As a kid I watched Wagon Train and Bonanza and cowboy movies. In my high school a new class was offered and taught by a Native American, called “Indian Studies” and I realized that the history of the American West has been revised, scrutinized, detailed and retold from a lot of different perspectives through time. History isn’t static. The museums I’ve visited here have great collections of artifacts but sometimes the descriptions, although mostly factual, omit bigger picture information. For example, the plains buffalo nearly vanished in a short span of time leading to the starvation of the tribes dependent on them, and the tribes’ “relocation” as one museum puts it, to reservations.
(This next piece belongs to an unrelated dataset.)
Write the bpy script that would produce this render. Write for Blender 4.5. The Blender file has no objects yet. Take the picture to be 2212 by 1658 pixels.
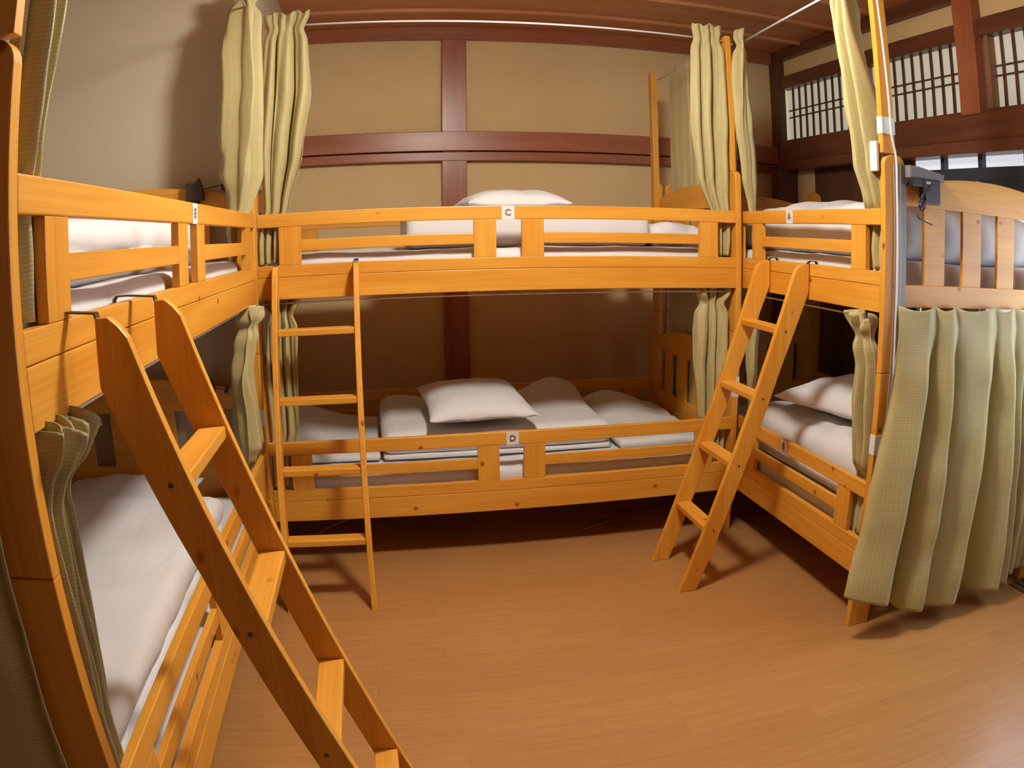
import bpy, bmesh, math, random
from mathutils import Vector, Matrix, noise
PI = math.pi
S = bpy.context.scene
COL = S.collection

# ------------------------------------------------------------------ camera, world, exposure, lights
cam = bpy.data.cameras.new('camera')
camo = bpy.data.objects.new('camera', cam)
COL.objects.link(camo)
S.camera = camo
cam.type = 'PANO'
cam.panorama_type = 'FISHEYE_LENS_POLYNOMIAL'       # the photo is a wide action-camera shot: a fitted radial lens
cam.sensor_fit = 'HORIZONTAL'
cam.sensor_width = 36
cam.sensor_height = 36 * 1658 / 2212
cam.fisheye_fov = math.radians(179)
for i, k in enumerate([0, 3.66841283e-02, -3.14806517e-05, 9.51894529e-06, -2.17760536e-07]):
    setattr(cam, 'fisheye_polynomial_k%d' % i, -k)
camo.location = (.45187, -3.02396, 1.33172)
camo.rotation_euler = (1.37984, .01214, -.18282)

W = bpy.data.worlds.new('world')
S.world = W
W.use_nodes = True
W.node_tree.nodes['Background'].inputs[0].default_value = (.75, .85, 1, 1)
W.node_tree.nodes['Background'].inputs[1].default_value = 1.0
S.view_settings.view_transform = 'Standard'
S.view_settings.look = 'None'
S.view_settings.gamma = 1
S.view_settings.use_curve_mapping = False
S.view_settings.exposure = 0.5
S.cycles.max_bounces = 12
S.cycles.diffuse_bounces = 8
S.cycles.sample_clamp_indirect = 4

LAMP = (1.0, -1.2, 2.45)
ld = bpy.data.lights.new('pendant_bulb_light', 'POINT')
ld.energy = 85
ld.color = (1, .955, .88)
ld.shadow_soft_size = .13
lo = bpy.data.objects.new('pendant_bulb_light', ld)
lo.location = LAMP
COL.objects.link(lo)
# daylight that comes in through the garden-side window (off frame, right) : lights just inside its paper screens
wd = bpy.data.lights.new('window_daylight', 'AREA')
wd.shape = 'RECTANGLE'
wd.size = .8
wd.size_y = 1.4
wd.energy = 12
wd.color = (.72, .84, 1)
wo = bpy.data.objects.new('window_daylight', wd)
wo.location = (3.12, -1.6, 1.15)
wo.rotation_euler = (0, math.radians(90), 0)
COL.objects.link(wo)

# ------------------------------------------------------------------ materials
MATS = {}
def nt_new(name):
    m = bpy.data.materials.new(name)
    m.use_nodes = True
    nt = m.node_tree
    b = nt.nodes['Principled BSDF']
    return m, nt, b
def N(nt, t, **kw):
    n = nt.nodes.new(t)
    for k, v in kw.items():
        setattr(n, k, v)
    return n
def ramp(nt, fac, stops):
    r = nt.nodes.new('ShaderNodeValToRGB')
    e = r.color_ramp.elements
    while len(e) < len(stops):
        e.new(.5)
    for i, (p, c) in enumerate(stops):
        e[i].position = p
        e[i].color = (*c, 1) if len(c) == 3 else c
    nt.links.new(fac, r.inputs[0])
    return r
def mixc(nt, fac, a, b, mode='MIX'):
    m = nt.nodes.new('ShaderNodeMix')
    m.data_type = 'RGBA'
    m.blend_type = mode
    if isinstance(fac, (int, float)):
        m.inputs[0].default_value = fac
    else:
        nt.links.new(fac, m.inputs[0])
    for i, v in ((6, a), (7, b)):
        if isinstance(v, tuple):
            m.inputs[i].default_value = (*v, 1)
        else:
            nt.links.new(v, m.inputs[i])
    return m.outputs[2]
def coords(nt, scale=(1, 1, 1), rnd=True):
    tc = N(nt, 'ShaderNodeTexCoord')
    out = tc.outputs['Object']
    if rnd:
        oi = N(nt, 'ShaderNodeObjectInfo')
        mu = N(nt, 'ShaderNodeVectorMath', operation='MULTIPLY')
        mu.inputs[1].default_value = (37, 53, 29)
        nt.links.new(oi.outputs['Random'], mu.inputs[0])
        ad = N(nt, 'ShaderNodeVectorMath', operation='ADD')
        nt.links.new(out, ad.inputs[0])
        nt.links.new(mu.outputs[0], ad.inputs[1])
        out = ad.outputs[0]
    mp = N(nt, 'ShaderNodeMapping')
    mp.inputs['Scale'].default_value = scale
    nt.links.new(out, mp.inputs[0])
    return mp.outputs[0]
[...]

Buffalo hunters killed them to sell their hides for fashion wear back East in this narrative. But what about the link to the post-Civil War government policies and Acts that sought to move people from the East to the West and the idea of Manifest Destiny? In one place I saw the coolest collection of barbed wire samples with the year each was invented. In another, barbed wire was described as a solution to violence between ranchers who were hostile to another rancher’s cattle on their grazing grounds and remarked that barbed wire coincidentally lead to the demise of the formerly and necessarily free-ranging buffalo.
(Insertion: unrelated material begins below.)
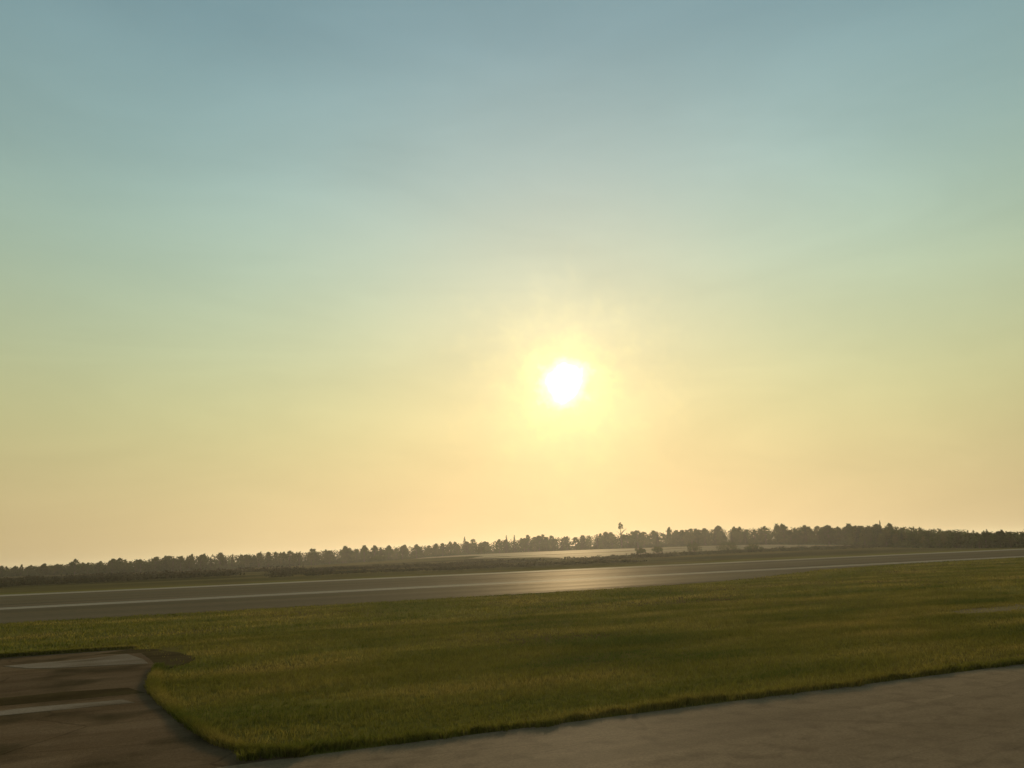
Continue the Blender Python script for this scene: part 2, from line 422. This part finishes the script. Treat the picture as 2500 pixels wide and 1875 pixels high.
def blades(pts, hmin, hmax, wid, per, spread):
    n = len(pts)
    P = np.repeat(pts, per, 0)
    # taller and shorter patches, drawn out along the mowing direction
    pat = 0.5 + 0.5 * np.sin(P[:, 0] * 0.35 + 3 * np.sin(P[:, 1] * 0.21)) * np.sin(P[:, 1] * 1.1 + 1.5 * np.sin(P[:, 0] * 0.13))
    m = len(P)
    P = P + rng.normal(0, spread, (m, 2))
    h = rng.uniform(hmin, hmax, m) * (0.7 + 0.4 * pat)
    a = rng.uniform(0, 2 * np.pi, m)
    lean = rng.uniform(0.1, 0.9, m) * h
    la = rng.uniform(0, 2 * np.pi, m)
    w = wid * rng.uniform(0.6, 1.4, m)
    z0 = height(P[:, 0], P[:, 1]) - 0.01
    dx, dy = np.cos(a) * w / 2, np.sin(a) * w / 2
    lx, ly = np.cos(la) * lean, np.sin(la) * lean
    V = np.zeros((m, 5, 3))
    V[:, 0] = np.stack([P[:, 0] - dx, P[:, 1] - dy, z0], -1)
    V[:, 1] = np.stack([P[:, 0] + dx, P[:, 1] + dy, z0], -1)
    V[:, 2] = np.stack([P[:, 0] + dx * .8 + lx * .35, P[:, 1] + dy * .8 + ly * .35, z0 + h * .6], -1)
    V[:, 3] = np.stack([P[:, 0] - dx * .8 + lx * .35, P[:, 1] - dy * .8 + ly * .35, z0 + h * .6], -1)
    V[:, 4] = np.stack([P[:, 0] + lx, P[:, 1] + ly, z0 + h], -1)
    return V.reshape(-1, 3)

parts = []
parts.append(blades(scatter(30000, -2, 24, 13.3, 24), 0.05, 0.12, 0.014, 5, 0.05))
parts.append(blades(scatter(22000, 20, 46, 13.3, 27), 0.06, 0.13, 0.022, 4, 0.07))
parts.append(blades(scatter(30000, -4, 40, 22, 36), 0.06, 0.13, 0.022, 4, 0.07))
parts.append(blades(scatter(26000, -12, 76, 33, 53.6), 0.07, 0.16, 0.04, 3, 0.12))
gq = scatter(9000, 42, 150, 53.4, 71.4); gq = gq[gq[:, 1] < np.interp(gq[:, 0], [34, 46, 62, 78, 100], [53.5, 57, 66, 70.5, 71.6])]
parts.append(blades(gq, 0.08, 0.18, 0.06, 3, 0.2))
parts.append(blades(scatter(9000, 40, 100, 13.3, 36), 0.07, 0.16, 0.04, 3, 0.12))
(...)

It makes me think. One of Mama Raven’s reasons for homeschooling her kids is that she says in her school district they don’t teach History anymore. One of my issues is that, since high school, I wanted teachers who loved history and who knew history, to teach it, not the basketball coach who stood in front of my World Civilization class while I raised my hand to correct him on the particulars of Ancient Egypt, but the guy who taught us Native American history. I just like history and read it on my own. I’ve always been curious about people, places and culture. Not chemistry, astrophysics or fluid dynamics which I can’t imagine anybody could teach themselves. Incorrect assumption I know. Hence the need for proper teachers or, for a proper curriculum so that our kids can learn to think about our world and be informed citizens. But I don’t know, is history being taught still? It’s a rather broad discipline, so how do school districts decide what the important bits are?
I put together a plan to hike to the right place for the eclipse. I want to be in the wild, nowhere near sold-out hotels and traffic jams and hoopla. (Every store is selling Wyoming Eclipse tee shirts, hotels all over the entire state have jacked up their prices and sold out, public service announcements warn about traffic issues.). That involved delaying off trail awhile longer.
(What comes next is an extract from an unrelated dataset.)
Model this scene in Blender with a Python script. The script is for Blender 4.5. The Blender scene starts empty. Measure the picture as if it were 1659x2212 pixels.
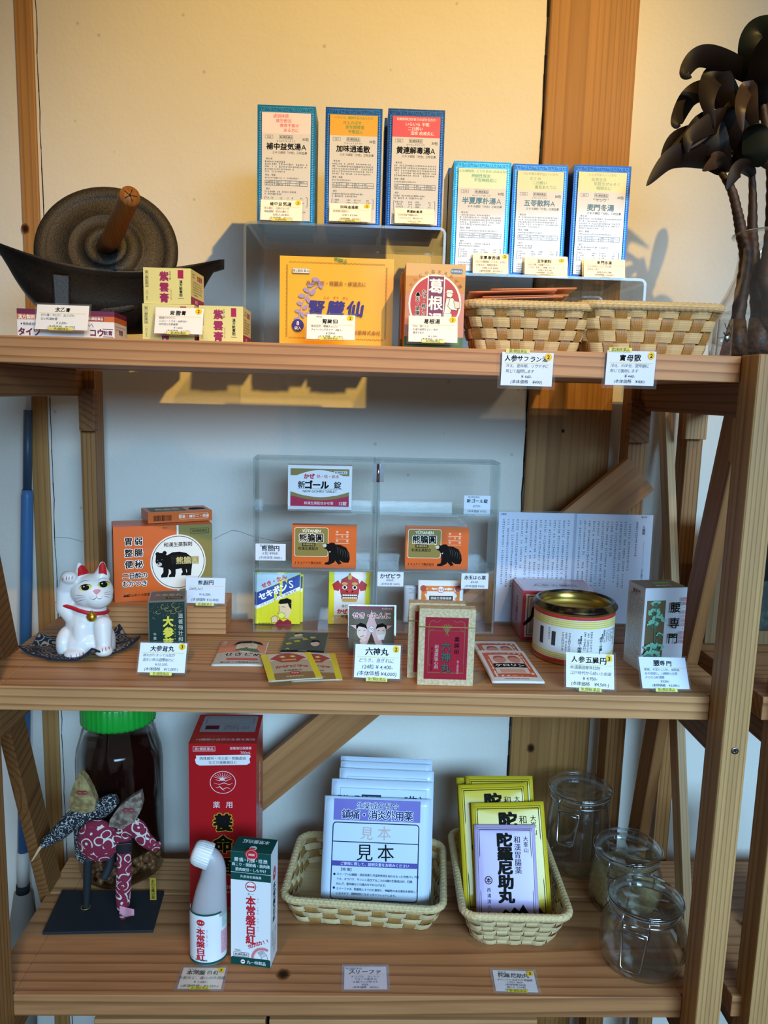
import bpy, bmesh, math, random
from mathutils import Vector, Matrix
random.seed(7)
SC = bpy.context.scene
COL = SC.collection
R = math.radians
V = Vector

# ------------------------------------------------------------------ camera
CAMZ = 1.45
F_PX, PITCH, ROLL, YAW = 1700.0, R(8.6), R(1.55), R(1.77)
fw = V((math.sin(YAW)*math.cos(PITCH), math.cos(YAW)*math.cos(PITCH), -math.sin(PITCH)))
rt0 = V((math.cos(YAW), -math.sin(YAW), 0)); up0 = rt0.cross(fw)
rt = rt0*math.cos(ROLL) + up0*math.sin(ROLL)
up = -rt0*math.sin(ROLL) + up0*math.cos(ROLL)
cam_d = bpy.data.cameras.new('camera'); cam = bpy.data.objects.new('camera', cam_d); COL.objects.link(cam)
cam_d.sensor_fit = 'HORIZONTAL'; cam_d.sensor_width = 36.0; cam_d.lens = F_PX*36/1659
cam_d.clip_start = 0.02
m3 = Matrix((rt, up, -fw)).transposed()
cam.matrix_world = Matrix.Translation((0, 0, CAMZ)) @ m3.to_4x4()
SC.camera = cam

# ------------------------------------------------------------------ light
SC.view_settings.view_transform = 'Standard'; SC.view_settings.look = 'None'
SC.view_settings.gamma = 1.0; SC.view_settings.use_curve_mapping = False
SC.view_settings.exposure = 0.0
w = bpy.data.worlds.new('room_light'); SC.world = w; w.use_nodes = True
bgn = w.node_tree.nodes['Background']; bgn.inputs[0].default_value = (1.0, 0.93, 0.83, 1); bgn.inputs[1].default_value = 0.12

def aim(o, tgt):
    o.rotation_euler = (V(tgt)-o.location).to_track_quat('-Z', 'Y').to_euler()
def lamp(name, kind, loc, tgt, power, col, **kw):
    d = bpy.data.lights.new(name, kind); d.energy = power; d.color = col
    for k, v in kw.items(): setattr(d, k, v)
    o = bpy.data.objects.new(name, d); COL.objects.link(o); o.location = loc; aim(o, tgt); return o
# warm ceiling spotlight, cool window behind the viewer, weak warm lamp on the left
lamp('ceiling_spot', 'SPOT', (0.72, -0.62, 2.85), (0.00, 1.25, 1.78), 232, (1.0, 0.60, 0.12), spot_size=R(36), spot_blend=1.0, shadow_soft_size=0.018)
lamp('ceiling_spot_b', 'SPOT', (1.30, -0.50, 2.95), (0.66, 1.25, 1.86), 56, (1.0, 0.86, 0.62), spot_size=R(34), spot_blend=1.0, shadow_soft_size=0.03)
lamp('window_daylight', 'AREA', (0.95, -1.60, 1.95), (0.10, 1.1, 0.78), 15.5, (0.37, 0.66, 1.0), shape='RECTANGLE', size=2.0, size_y=0.6, spread=R(50))
lamp('ceiling_downlight', 'SPOT', (-0.28, 0.40, 2.75), (-0.24, 0.91, 0.95), 24, (1.0, 0.52, 0.16), spot_size=R(42), spot_blend=0.8, shadow_soft_size=0.025)

# ------------------------------------------------------------------ pixel helpers (1659 x 2212 frame)
C0 = V((0, 0, CAMZ))
def ray(x, y): return fw + rt*((x-829.5)/F_PX) - up*((y-1106.0)/F_PX)
def atY(x, y, Y): d = ray(x, y); return C0 + d*(Y/d.y)
def atZ(x, y, z): d = ray(x, y); return C0 + d*((z-CAMZ)/d.z)
def atX(x, y, X): d = ray(x, y); return C0 + d*(X/d.x)
ZT, ZM, ZL = CAMZ+.0510, CAMZ-.3465, CAMZ-.7445
TH = .029
YF = .88

# ------------------------------------------------------------------ materials
def lin(h):
    h = h.lstrip('#'); out = []
    for i in (0, 2, 4):
        c = int(h[i:i+2], 16)/255
        out.append(c/12.92 if c <= .04045 else ((c+.055)/1.055)**2.4)
    return (*out, 1)
_M = {}
def newmat(name):
    m = bpy.data.materials.new(name); m.use_nodes = True
    return m, m.node_tree, m.node_tree.nodes['Principled BSDF']
def ink(h, rough=.5, metal=0.0, coat=0.0, bump=0.0, spec=.4):
    if metal == 0 and coat == 0 and sum(lin(h)[:3]) < .16 and rough == .5: rough, spec = .75, .10    # dark printing ink is matt
    key = (h, rough, metal, coat, bump, spec)
    if key in _M: return _M[key]
    m, nt, b = newmat('ink_'+h.strip('#'))
    b.inputs['Base Color'].default_value = lin(h); b.inputs['Roughness'].default_value = rough
    b.inputs['Metallic'].default_value = metal; b.inputs['Coat Weight'].default_value = coat
    b.inputs['Coat Roughness'].default_value = .08; b.inputs['Specular IOR Level'].default_value = spec
    if bump:
        n = nt.nodes.new('ShaderNodeTexNoise'); n.inputs['Scale'].default_value = 260; n.inputs['Detail'].default_value = 2
        tc = nt.nodes.new('ShaderNodeTexCoord'); nt.links.new(tc.outputs['Object'], n.inputs['Vector'])
        bp = nt.nodes.new('ShaderNodeBump'); bp.inputs['Strength'].default_value = bump; bp.inputs['Distance'].default_value = .0006
        nt.links.new(n.outputs['Fac'], bp.inputs['Height']); nt.links.new(bp.outputs['Normal'], b.inputs['Normal'])
    _M[key] = m; return m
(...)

I set up a flight home from Denver, a flight from Wyoming to Denver, a shuttle ride from Dubois, WY to the regional airport and a motel room the night before. The eclipse has been my obsession and if I kept to my original hiking schedule I would have been far enough ahead that I’d have to figure out how to get back south to the Dubois area. When I told Papa Raven this, he tried to hide the look that told me he thought I was nuts, “You’d still be in the path and would see a 96% eclipse.” I know, I know, it’s just a thing I’m fixed on–to be high in elevation, open country, 100%. I also know that with the near constant cloud cover of the last couple of weeks, I may only see brief darkness, no black disk covering the sun. Who knows?
At whatever point in time I decided I wouldn’t finish the CDT this year, I was both liberated and demoralized. I can’t call myself a thru-hiker anymore, which matters to who? Nobody. I have several reasons or excuses, all valid, all my own choice. After running into High Country, a hiker I first met on the train ride from El Paso to Lordsburg in April, I’m feeling better. This is his second season on the CDT. After some rough times last year on the trail, he had to go home without finishing. This year he has gone north, then flipped and went south so that he will finish the whole CDT at South Pass City very soon. In my age group, when he gets there he will have earned the Triple Crown (AT, PCT, CDT) hurray! He did the PCT in 2001 and only slept indoors 4 times the whole trail. Over a beer, we agreed that I’ll get to pick my months next year for Montana and for the chunk in the San Juans I missed, and that’s a good thing.
Heading back on the trail tomorrow. Tonight I will eat another burger at the Lander Brewery, truly the best I’ve ever had. Local-grown, free-range, organic, etc etc–the Black and Blue burger is another reason why I love Wyoming.
Very importantly, I have a nomination for the best beer can blurb. Melvin brewed in Pine, Wyoming.